**Data:**
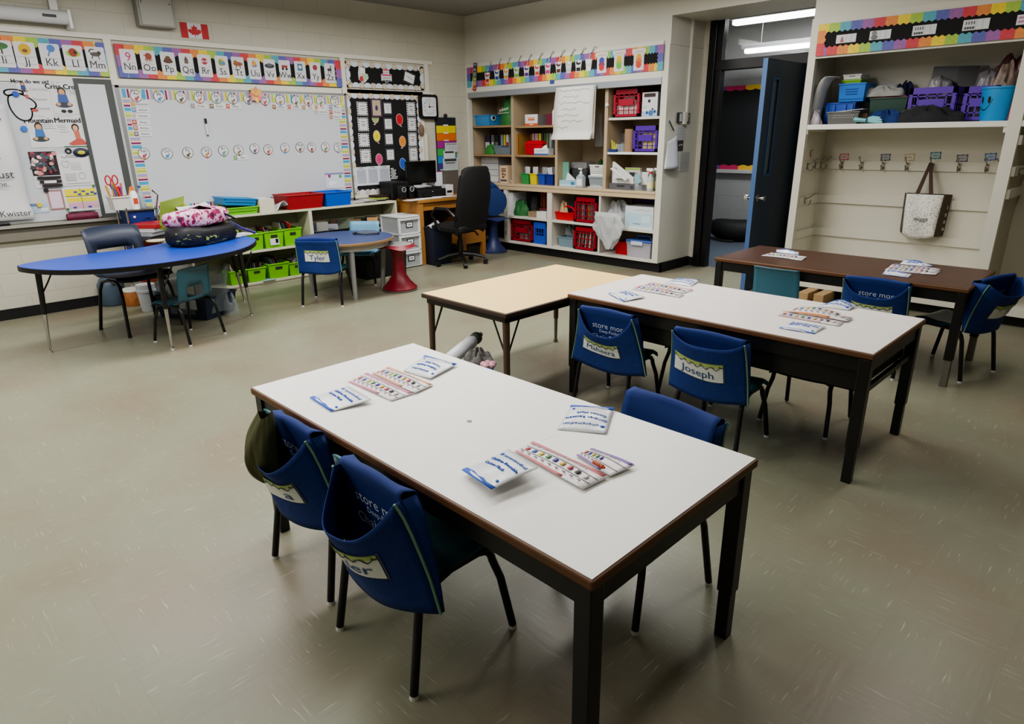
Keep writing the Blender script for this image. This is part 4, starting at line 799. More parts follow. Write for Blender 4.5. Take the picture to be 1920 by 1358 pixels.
# things hanging beside the birthday board
yy, z = lp(*Z2(1400, 735), .05); t = thing('hanging_pouch', 'small brown cloth pouch hanging beside the birthday board', 'pouch', (XL+.03, yy, z)); b = MB().use(mat((120, 96, 80), .8, bump=.4, bs=30)); b.ball((.02, 0, 0), .07, 14, (.35, .6, 1)); b.build('body', t, smooth=True); MB().use(mat((90, 80, 70), .6)).tube([(.01, 0, .06), (.004, .0, .1)], .004, 6).build('loop', t)
yy, z = lp(*Z2(1440, 860), .05); tag(MB().use(mat((196, 192, 182), .5)).cyl((XL+.035, yy, z-.24), (XL+.035, yy, z+.16), .03, n=14).build('paper_roll', smooth=True), 'rolled paper standing upright between the birthday board and the pocket chart', 'paper roll')
# ================================================================ BUILT-IN CABINET on the back wall
TAN = mat((172, 154, 128), .6, var=.08, vs=7); TAN2 = mat((190, 170, 140), .5, var=.12, vs=6); SHELFE = mat((150, 124, 92), .55, var=.1, vs=9)
OFFW = mat((205, 200, 190), .5, var=.03, vs=4)
XR = -4.115; XE = -4.04; YI = YF+.055; YK = 6.88
cab = thing('storage_cabinet', 'tall built-in open storage cabinet filling the back wall', 'cabinet', (0, 0, 0))
def cpart(name, boxes, m, bev=0):
    b = MB().use(m)
    for a, c in boxes: b.box(a, c)
    return b.build(name, cab, bev=bev)
cpart('side_panel', [((XR, YF, .11), (XE, YF+.06, 2.358)), ((XE-.03, YF+.06, .11), (XE, YB-.005, 2.358))], CREAM)
cpart('stile', [((XL+.005, YF, .11), (XL+.05, YF+.06, 2.05))], CREAM2)
cpart('header', [((XL+.005, YF-.004, 2.05), (XR, YF+.06, 2.40))], CREAM2)
cpart('door_track', [((XL+.05, YF-.012, 1.985), (XR, YF+.05, 2.052))], mat((160, 164, 170), .4, .5))
cpart('back_panel', [((XL+.01, YK, .11), (XE-.03, YK+.02, 2.0))], TAN)
cpart('top_panel', [((XL+.01, YF+.06, 2.0), (XE-.03, YK, 2.03))], TAN)
cpart('counter', [((XL+.01, YF-.012, .862), (XR, YK, .89)), ((XL+.01, YF-.006, .812), (XR, YF+.03, .862))], TAN2, .004)
for xa, xb in ((-6.4, -6.355), (-5.635, -5.595), (-4.885, -4.84)): cpart('divider', [((xa, YI, .89), (xb, YK, 2.0))], TAN)
cpart('lining', [((XL+.01, YI, .89), (XL+.035, YK, 2.0))], TAN); cpart('lining', [((XR-.0, YI, .89), (XE-.03, YK, 2.0))], TAN)
for xa, xb, z, m in ((XL+.035, -6.4, 1.63, SHELFE), (XL+.035, -6.4, 1.26, SHELFE), (-6.355, -5.635, 1.615, SHELFE), (-6.355, -5.635, 1.26, SHELFE), (-4.84, XR, 1.675, OFFW), (-4.84, XR, 1.305, mat((222, 222, 222), .4))):
    cpart('shelf', [((xa, YI+.015, z-.026), (xb, YK, z))], m)
for xa, xb in ((-6.505, -6.435), (-5.715, -5.635), (-4.888, -4.862)): cpart('divider', [((xa, YF, .11), (xb, YF+.02, .812)), ((xa+.01, YF+.02, .11), (xb-.005, YK, .86))], OFFW)
for xa, xb, z in ((XL+.03, -6.5, .465), (-6.44, -5.71, .475), (-5.64, -4.885, .475), (-4.865, XR, .465)): cpart('shelf', [((xa, YF+.01, z-.028), (xb, YK, z))], OFFW)
cpart('bottom_panel', [((XL+.01, YF+.002, .108), (XE-.03, YK, .138))], OFFW)
cpart('toe_kick', [((XL+.01, YF+.05, 0), (XE+.015, YF+.07, .108)), ((XE, YF+.05, 0), (XE+.015, YB-.01, .108))], RUBBER)
for z in (.72, .24): cpart('hinge', [((-6.475, YF-.006, z-.03), (-6.465, YF, z+.03))], mat((120, 104, 80), .4, .6))
cpart('number_plate', [((-5.67, YF-.008, 2.075), (-5.60, YF-.004, 2.12))], pm((60, 80, 140)))
# rainbow COLORS strip on the header
cx0 = ony(877, 148, YF).x; cx1 = ony(1245.5, 106, YF).x
board('rainbow-edged strip of colour crayons above the back cabinet', BKf(cx0, 2.118, YF-.005), cx1-cx0, .243, .075, .036, c0=3)
cups = [(914, 146, (190, 50, 50), 'red'), (931.8, 141, (50, 70, 150), 'blue'), (949, 139, (216, 150, 50), 'yellow'), (968.6, 136, (110, 170, 60), 'green'), (987.4, 134, (90, 50, 130), 'purple'), (1007.2, 131.7, (206, 80, 50), 'orange'), (1027.3, 129, (200, 40, 120), 'pink'), (1047.4, 127, (90, 60, 44), 'brown'), (1066.4, 126, (180, 180, 180), 'grey'), (1084.8, 124, (30, 34, 34), 'black'), (1104, 122, (228, 228, 228), 'white')]
for px, py, c, l in cups:
    p = ony(px, py, YF-.012); W, Hh = .1, .125
    b = MB().use(pm((205, 205, 205))); b.prism([(-.033, -Hh/2), (.033, -Hh/2), (.05, Hh/2), (-.05, Hh/2)], 0, .0015)
    b.draw([('p', [(-.27, -.42), (.27, -.42), (.32, -.12), (-.3, -.12)], c), ('e', 0, .28, .034, .022, c), ('e', .06, .36, .02, .012, (230, 225, 222)), ('l', [(.1, .5), (.35, .95), (.8, 1.5)], .016, (226, 226, 226)), ('l', [(.12, .5), (.37, .95), (.82, 1.5)], .008, (60, 60, 64))], W, Hh, .002)
    o = b.build('paint_cup_cutout'); o.matrix_world = BKf(p.x, p.z, YF-.014); tag(o, '%s paint cup cutout with a brush on the rainbow strip above the cabinet' % l, 'cutout', 'paint cup cutouts on the rainbow strip')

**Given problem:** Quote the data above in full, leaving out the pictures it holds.

**Answer to this exercise:**
Keep writing the Blender script for this image. This is part 4, starting at line 799. More parts follow. Write for Blender 4.5. Take the picture to be 1920 by 1358 pixels.
# things hanging beside the birthday board
yy, z = lp(*Z2(1400, 735), .05); t = thing('hanging_pouch', 'small brown cloth pouch hanging beside the birthday board', 'pouch', (XL+.03, yy, z)); b = MB().use(mat((120, 96, 80), .8, bump=.4, bs=30)); b.ball((.02, 0, 0), .07, 14, (.35, .6, 1)); b.build('body', t, smooth=True); MB().use(mat((90, 80, 70), .6)).tube([(.01, 0, .06), (.004, .0, .1)], .004, 6).build('loop', t)
yy, z = lp(*Z2(1440, 860), .05); tag(MB().use(mat((196, 192, 182), .5)).cyl((XL+.035, yy, z-.24), (XL+.035, yy, z+.16), .03, n=14).build('paper_roll', smooth=True), 'rolled paper standing upright between the birthday board and the pocket chart', 'paper roll')
# ================================================================ BUILT-IN CABINET on the back wall
TAN = mat((172, 154, 128), .6, var=.08, vs=7); TAN2 = mat((190, 170, 140), .5, var=.12, vs=6); SHELFE = mat((150, 124, 92), .55, var=.1, vs=9)
OFFW = mat((205, 200, 190), .5, var=.03, vs=4)
XR = -4.115; XE = -4.04; YI = YF+.055; YK = 6.88
cab = thing('storage_cabinet', 'tall built-in open storage cabinet filling the back wall', 'cabinet', (0, 0, 0))
def cpart(name, boxes, m, bev=0):
    b = MB().use(m)
    for a, c in boxes: b.box(a, c)
    return b.build(name, cab, bev=bev)
cpart('side_panel', [((XR, YF, .11), (XE, YF+.06, 2.358)), ((XE-.03, YF+.06, .11), (XE, YB-.005, 2.358))], CREAM)
cpart('stile', [((XL+.005, YF, .11), (XL+.05, YF+.06, 2.05))], CREAM2)
cpart('header', [((XL+.005, YF-.004, 2.05), (XR, YF+.06, 2.40))], CREAM2)
cpart('door_track', [((XL+.05, YF-.012, 1.985), (XR, YF+.05, 2.052))], mat((160, 164, 170), .4, .5))
cpart('back_panel', [((XL+.01, YK, .11), (XE-.03, YK+.02, 2.0))], TAN)
cpart('top_panel', [((XL+.01, YF+.06, 2.0), (XE-.03, YK, 2.03))], TAN)
cpart('counter', [((XL+.01, YF-.012, .862), (XR, YK, .89)), ((XL+.01, YF-.006, .812), (XR, YF+.03, .862))], TAN2, .004)
for xa, xb in ((-6.4, -6.355), (-5.635, -5.595), (-4.885, -4.84)): cpart('divider', [((xa, YI, .89), (xb, YK, 2.0))], TAN)
cpart('lining', [((XL+.01, YI, .89), (XL+.035, YK, 2.0))], TAN); cpart('lining', [((XR-.0, YI, .89), (XE-.03, YK, 2.0))], TAN)
for xa, xb, z, m in ((XL+.035, -6.4, 1.63, SHELFE), (XL+.035, -6.4, 1.26, SHELFE), (-6.355, -5.635, 1.615, SHELFE), (-6.355, -5.635, 1.26, SHELFE), (-4.84, XR, 1.675, OFFW), (-4.84, XR, 1.305, mat((222, 222, 222), .4))):
    cpart('shelf', [((xa, YI+.015, z-.026), (xb, YK, z))], m)
for xa, xb in ((-6.505, -6.435), (-5.715, -5.635), (-4.888, -4.862)): cpart('divider', [((xa, YF, .11), (xb, YF+.02, .812)), ((xa+.01, YF+.02, .11), (xb-.005, YK, .86))], OFFW)
for xa, xb, z in ((XL+.03, -6.5, .465), (-6.44, -5.71, .475), (-5.64, -4.885, .475), (-4.865, XR, .465)): cpart('shelf', [((xa, YF+.01, z-.028), (xb, YK, z))], OFFW)
cpart('bottom_panel', [((XL+.01, YF+.002, .108), (XE-.03, YK, .138))], OFFW)
cpart('toe_kick', [((XL+.01, YF+.05, 0), (XE+.015, YF+.07, .108)), ((XE, YF+.05, 0), (XE+.015, YB-.01, .108))], RUBBER)
for z in (.72, .24): cpart('hinge', [((-6.475, YF-.006, z-.03), (-6.465, YF, z+.03))], mat((120, 104, 80), .4, .6))
cpart('number_plate', [((-5.67, YF-.008, 2.075), (-5.60, YF-.004, 2.12))], pm((60, 80, 140)))
# rainbow COLORS strip on the header
cx0 = ony(877, 148, YF).x; cx1 = ony(1245.5, 106, YF).x
board('rainbow-edged strip of colour crayons above the back cabinet', BKf(cx0, 2.118, YF-.005), cx1-cx0, .243, .075, .036, c0=3)
cups = [(914, 146, (190, 50, 50), 'red'), (931.8, 141, (50, 70, 150), 'blue'), (949, 139, (216, 150, 50), 'yellow'), (968.6, 136, (110, 170, 60), 'green'), (987.4, 134, (90, 50, 130), 'purple'), (1007.2, 131.7, (206, 80, 50), 'orange'), (1027.3, 129, (200, 40, 120), 'pink'), (1047.4, 127, (90, 60, 44), 'brown'), (1066.4, 126, (180, 180, 180), 'grey'), (1084.8, 124, (30, 34, 34), 'black'), (1104, 122, (228, 228, 228), 'white')]
for px, py, c, l in cups:
    p = ony(px, py, YF-.012); W, Hh = .1, .125
    b = MB().use(pm((205, 205, 205))); b.prism([(-.033, -Hh/2), (.033, -Hh/2), (.05, Hh/2), (-.05, Hh/2)], 0, .0015)
    b.draw([('p', [(-.27, -.42), (.27, -.42), (.32, -.12), (-.3, -.12)], c), ('e', 0, .28, .034, .022, c), ('e', .06, .36, .02, .012, (230, 225, 222)), ('l', [(.1, .5), (.35, .95), (.8, 1.5)], .016, (226, 226, 226)), ('l', [(.12, .5), (.37, .95), (.82, 1.5)], .008, (60, 60, 64))], W, Hh, .002)
    o = b.build('paint_cup_cutout'); o.matrix_world = BKf(p.x, p.z, YF-.014); tag(o, '%s paint cup cutout with a brush on the rainbow strip above the cabinet' % l, 'cutout', 'paint cup cutouts on the rainbow strip')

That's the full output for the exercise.